-- START OF GIVEN DATA --
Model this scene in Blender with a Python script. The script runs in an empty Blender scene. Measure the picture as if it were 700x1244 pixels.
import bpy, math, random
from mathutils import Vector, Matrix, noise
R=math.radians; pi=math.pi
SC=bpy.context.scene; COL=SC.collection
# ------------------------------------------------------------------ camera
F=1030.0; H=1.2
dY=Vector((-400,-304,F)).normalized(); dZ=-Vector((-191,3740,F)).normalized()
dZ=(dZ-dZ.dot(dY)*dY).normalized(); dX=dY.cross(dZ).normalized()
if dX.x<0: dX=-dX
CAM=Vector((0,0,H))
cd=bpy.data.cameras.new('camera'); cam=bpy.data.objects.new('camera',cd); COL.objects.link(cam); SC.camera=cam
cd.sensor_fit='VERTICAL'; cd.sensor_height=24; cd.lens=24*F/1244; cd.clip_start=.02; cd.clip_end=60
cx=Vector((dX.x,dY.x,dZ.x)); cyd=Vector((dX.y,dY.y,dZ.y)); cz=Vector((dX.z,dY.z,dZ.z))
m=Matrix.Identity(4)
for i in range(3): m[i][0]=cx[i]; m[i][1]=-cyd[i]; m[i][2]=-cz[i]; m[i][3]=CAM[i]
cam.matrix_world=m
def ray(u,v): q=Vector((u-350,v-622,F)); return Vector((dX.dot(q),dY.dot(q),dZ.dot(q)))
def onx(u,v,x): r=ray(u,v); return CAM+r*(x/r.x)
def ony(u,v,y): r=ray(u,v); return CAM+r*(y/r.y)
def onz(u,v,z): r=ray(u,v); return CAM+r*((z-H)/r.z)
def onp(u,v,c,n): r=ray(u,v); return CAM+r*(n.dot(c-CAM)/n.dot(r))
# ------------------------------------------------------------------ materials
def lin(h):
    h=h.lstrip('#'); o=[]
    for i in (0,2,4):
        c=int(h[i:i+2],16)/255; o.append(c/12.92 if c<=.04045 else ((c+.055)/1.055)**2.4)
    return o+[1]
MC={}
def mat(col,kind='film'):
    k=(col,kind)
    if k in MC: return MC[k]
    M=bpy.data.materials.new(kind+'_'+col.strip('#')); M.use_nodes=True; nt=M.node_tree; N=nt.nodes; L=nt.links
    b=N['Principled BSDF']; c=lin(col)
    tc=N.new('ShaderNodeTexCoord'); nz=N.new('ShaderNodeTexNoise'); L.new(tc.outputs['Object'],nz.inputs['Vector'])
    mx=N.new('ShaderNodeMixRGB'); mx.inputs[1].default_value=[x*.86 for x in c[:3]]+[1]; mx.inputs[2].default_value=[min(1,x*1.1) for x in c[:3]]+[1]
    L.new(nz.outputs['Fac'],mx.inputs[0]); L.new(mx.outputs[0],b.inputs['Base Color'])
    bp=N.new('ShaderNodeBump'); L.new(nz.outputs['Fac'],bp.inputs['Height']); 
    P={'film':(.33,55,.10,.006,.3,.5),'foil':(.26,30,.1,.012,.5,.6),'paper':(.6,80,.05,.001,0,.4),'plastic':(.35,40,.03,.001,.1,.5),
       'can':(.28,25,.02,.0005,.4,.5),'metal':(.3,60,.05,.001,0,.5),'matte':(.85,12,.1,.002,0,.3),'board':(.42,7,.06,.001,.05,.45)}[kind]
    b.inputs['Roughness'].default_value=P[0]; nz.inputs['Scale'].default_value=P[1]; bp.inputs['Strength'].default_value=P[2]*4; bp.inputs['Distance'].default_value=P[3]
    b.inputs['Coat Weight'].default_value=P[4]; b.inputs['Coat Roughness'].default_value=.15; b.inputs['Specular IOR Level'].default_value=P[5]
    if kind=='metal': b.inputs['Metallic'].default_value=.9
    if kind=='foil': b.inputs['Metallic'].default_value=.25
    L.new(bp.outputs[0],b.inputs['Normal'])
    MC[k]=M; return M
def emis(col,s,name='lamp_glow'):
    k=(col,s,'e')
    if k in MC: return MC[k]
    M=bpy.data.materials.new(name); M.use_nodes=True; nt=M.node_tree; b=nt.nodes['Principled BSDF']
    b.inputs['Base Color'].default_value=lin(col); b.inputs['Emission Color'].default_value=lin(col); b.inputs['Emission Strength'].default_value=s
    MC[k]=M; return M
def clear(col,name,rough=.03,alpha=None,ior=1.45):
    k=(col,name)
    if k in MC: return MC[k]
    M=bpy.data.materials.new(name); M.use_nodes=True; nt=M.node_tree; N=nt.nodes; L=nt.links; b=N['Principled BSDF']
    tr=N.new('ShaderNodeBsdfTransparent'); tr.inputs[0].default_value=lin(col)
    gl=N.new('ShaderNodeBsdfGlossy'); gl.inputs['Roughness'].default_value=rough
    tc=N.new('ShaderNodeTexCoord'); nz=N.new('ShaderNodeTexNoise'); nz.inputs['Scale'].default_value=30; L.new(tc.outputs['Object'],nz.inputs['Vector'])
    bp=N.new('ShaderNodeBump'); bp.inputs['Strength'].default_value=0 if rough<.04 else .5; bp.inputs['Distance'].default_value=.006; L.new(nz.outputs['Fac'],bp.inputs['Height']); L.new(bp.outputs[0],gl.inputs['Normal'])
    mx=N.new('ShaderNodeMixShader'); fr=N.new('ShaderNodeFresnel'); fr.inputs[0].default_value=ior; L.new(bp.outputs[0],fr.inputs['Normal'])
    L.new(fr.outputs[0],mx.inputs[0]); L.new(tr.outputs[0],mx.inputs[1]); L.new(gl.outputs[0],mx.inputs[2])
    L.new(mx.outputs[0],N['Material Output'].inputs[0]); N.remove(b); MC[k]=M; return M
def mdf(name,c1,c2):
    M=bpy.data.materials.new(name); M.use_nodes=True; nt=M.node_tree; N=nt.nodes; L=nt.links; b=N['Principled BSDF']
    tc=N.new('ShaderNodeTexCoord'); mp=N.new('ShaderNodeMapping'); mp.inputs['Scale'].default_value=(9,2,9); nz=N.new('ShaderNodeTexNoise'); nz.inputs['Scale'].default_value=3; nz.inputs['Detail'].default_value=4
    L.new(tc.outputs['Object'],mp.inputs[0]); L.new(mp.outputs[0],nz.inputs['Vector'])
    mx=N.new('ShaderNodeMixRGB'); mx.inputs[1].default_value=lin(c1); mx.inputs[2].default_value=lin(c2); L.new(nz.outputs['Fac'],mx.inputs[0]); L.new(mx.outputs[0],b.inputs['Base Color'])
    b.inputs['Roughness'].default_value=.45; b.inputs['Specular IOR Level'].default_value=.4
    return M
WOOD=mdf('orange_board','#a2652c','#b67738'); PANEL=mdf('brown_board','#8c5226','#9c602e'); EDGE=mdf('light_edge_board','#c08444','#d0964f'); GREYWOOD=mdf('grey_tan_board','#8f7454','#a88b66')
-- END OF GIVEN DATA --
- _TASK REQUIREMENTS_
Reproduce the complete data exactly as presented above.

- _THE RESPONSE_
Model this scene in Blender with a Python script. The script runs in an empty Blender scene. Measure the picture as if it were 700x1244 pixels.
import bpy, math, random
from mathutils import Vector, Matrix, noise
R=math.radians; pi=math.pi
SC=bpy.context.scene; COL=SC.collection
# ------------------------------------------------------------------ camera
F=1030.0; H=1.2
dY=Vector((-400,-304,F)).normalized(); dZ=-Vector((-191,3740,F)).normalized()
dZ=(dZ-dZ.dot(dY)*dY).normalized(); dX=dY.cross(dZ).normalized()
if dX.x<0: dX=-dX
CAM=Vector((0,0,H))
cd=bpy.data.cameras.new('camera'); cam=bpy.data.objects.new('camera',cd); COL.objects.link(cam); SC.camera=cam
cd.sensor_fit='VERTICAL'; cd.sensor_height=24; cd.lens=24*F/1244; cd.clip_start=.02; cd.clip_end=60
cx=Vector((dX.x,dY.x,dZ.x)); cyd=Vector((dX.y,dY.y,dZ.y)); cz=Vector((dX.z,dY.z,dZ.z))
m=Matrix.Identity(4)
for i in range(3): m[i][0]=cx[i]; m[i][1]=-cyd[i]; m[i][2]=-cz[i]; m[i][3]=CAM[i]
cam.matrix_world=m
def ray(u,v): q=Vector((u-350,v-622,F)); return Vector((dX.dot(q),dY.dot(q),dZ.dot(q)))
def onx(u,v,x): r=ray(u,v); return CAM+r*(x/r.x)
def ony(u,v,y): r=ray(u,v); return CAM+r*(y/r.y)
def onz(u,v,z): r=ray(u,v); return CAM+r*((z-H)/r.z)
def onp(u,v,c,n): r=ray(u,v); return CAM+r*(n.dot(c-CAM)/n.dot(r))
# ------------------------------------------------------------------ materials
def lin(h):
    h=h.lstrip('#'); o=[]
    for i in (0,2,4):
        c=int(h[i:i+2],16)/255; o.append(c/12.92 if c<=.04045 else ((c+.055)/1.055)**2.4)
    return o+[1]
MC={}
def mat(col,kind='film'):
    k=(col,kind)
    if k in MC: return MC[k]
    M=bpy.data.materials.new(kind+'_'+col.strip('#')); M.use_nodes=True; nt=M.node_tree; N=nt.nodes; L=nt.links
    b=N['Principled BSDF']; c=lin(col)
    tc=N.new('ShaderNodeTexCoord'); nz=N.new('ShaderNodeTexNoise'); L.new(tc.outputs['Object'],nz.inputs['Vector'])
    mx=N.new('ShaderNodeMixRGB'); mx.inputs[1].default_value=[x*.86 for x in c[:3]]+[1]; mx.inputs[2].default_value=[min(1,x*1.1) for x in c[:3]]+[1]
    L.new(nz.outputs['Fac'],mx.inputs[0]); L.new(mx.outputs[0],b.inputs['Base Color'])
    bp=N.new('ShaderNodeBump'); L.new(nz.outputs['Fac'],bp.inputs['Height']); 
    P={'film':(.33,55,.10,.006,.3,.5),'foil':(.26,30,.1,.012,.5,.6),'paper':(.6,80,.05,.001,0,.4),'plastic':(.35,40,.03,.001,.1,.5),
       'can':(.28,25,.02,.0005,.4,.5),'metal':(.3,60,.05,.001,0,.5),'matte':(.85,12,.1,.002,0,.3),'board':(.42,7,.06,.001,.05,.45)}[kind]
    b.inputs['Roughness'].default_value=P[0]; nz.inputs['Scale'].default_value=P[1]; bp.inputs['Strength'].default_value=P[2]*4; bp.inputs['Distance'].default_value=P[3]
    b.inputs['Coat Weight'].default_value=P[4]; b.inputs['Coat Roughness'].default_value=.15; b.inputs['Specular IOR Level'].default_value=P[5]
    if kind=='metal': b.inputs['Metallic'].default_value=.9
    if kind=='foil': b.inputs['Metallic'].default_value=.25
    L.new(bp.outputs[0],b.inputs['Normal'])
    MC[k]=M; return M
def emis(col,s,name='lamp_glow'):
    k=(col,s,'e')
    if k in MC: return MC[k]
    M=bpy.data.materials.new(name); M.use_nodes=True; nt=M.node_tree; b=nt.nodes['Principled BSDF']
    b.inputs['Base Color'].default_value=lin(col); b.inputs['Emission Color'].default_value=lin(col); b.inputs['Emission Strength'].default_value=s
    MC[k]=M; return M
def clear(col,name,rough=.03,alpha=None,ior=1.45):
    k=(col,name)
    if k in MC: return MC[k]
    M=bpy.data.materials.new(name); M.use_nodes=True; nt=M.node_tree; N=nt.nodes; L=nt.links; b=N['Principled BSDF']
    tr=N.new('ShaderNodeBsdfTransparent'); tr.inputs[0].default_value=lin(col)
    gl=N.new('ShaderNodeBsdfGlossy'); gl.inputs['Roughness'].default_value=rough
    tc=N.new('ShaderNodeTexCoord'); nz=N.new('ShaderNodeTexNoise'); nz.inputs['Scale'].default_value=30; L.new(tc.outputs['Object'],nz.inputs['Vector'])
    bp=N.new('ShaderNodeBump'); bp.inputs['Strength'].default_value=0 if rough<.04 else .5; bp.inputs['Distance'].default_value=.006; L.new(nz.outputs['Fac'],bp.inputs['Height']); L.new(bp.outputs[0],gl.inputs['Normal'])
    mx=N.new('ShaderNodeMixShader'); fr=N.new('ShaderNodeFresnel'); fr.inputs[0].default_value=ior; L.new(bp.outputs[0],fr.inputs['Normal'])
    L.new(fr.outputs[0],mx.inputs[0]); L.new(tr.outputs[0],mx.inputs[1]); L.new(gl.outputs[0],mx.inputs[2])
    L.new(mx.outputs[0],N['Material Output'].inputs[0]); N.remove(b); MC[k]=M; return M
def mdf(name,c1,c2):
    M=bpy.data.materials.new(name); M.use_nodes=True; nt=M.node_tree; N=nt.nodes; L=nt.links; b=N['Principled BSDF']
    tc=N.new('ShaderNodeTexCoord'); mp=N.new('ShaderNodeMapping'); mp.inputs['Scale'].default_value=(9,2,9); nz=N.new('ShaderNodeTexNoise'); nz.inputs['Scale'].default_value=3; nz.inputs['Detail'].default_value=4
    L.new(tc.outputs['Object'],mp.inputs[0]); L.new(mp.outputs[0],nz.inputs['Vector'])
    mx=N.new('ShaderNodeMixRGB'); mx.inputs[1].default_value=lin(c1); mx.inputs[2].default_value=lin(c2); L.new(nz.outputs['Fac'],mx.inputs[0]); L.new(mx.outputs[0],b.inputs['Base Color'])
    b.inputs['Roughness'].default_value=.45; b.inputs['Specular IOR Level'].default_value=.4
    return M
WOOD=mdf('orange_board','#a2652c','#b67738'); PANEL=mdf('brown_board','#8c5226','#9c602e'); EDGE=mdf('light_edge_board','#c08444','#d0964f'); GREYWOOD=mdf('grey_tan_board','#8f7454','#a88b66')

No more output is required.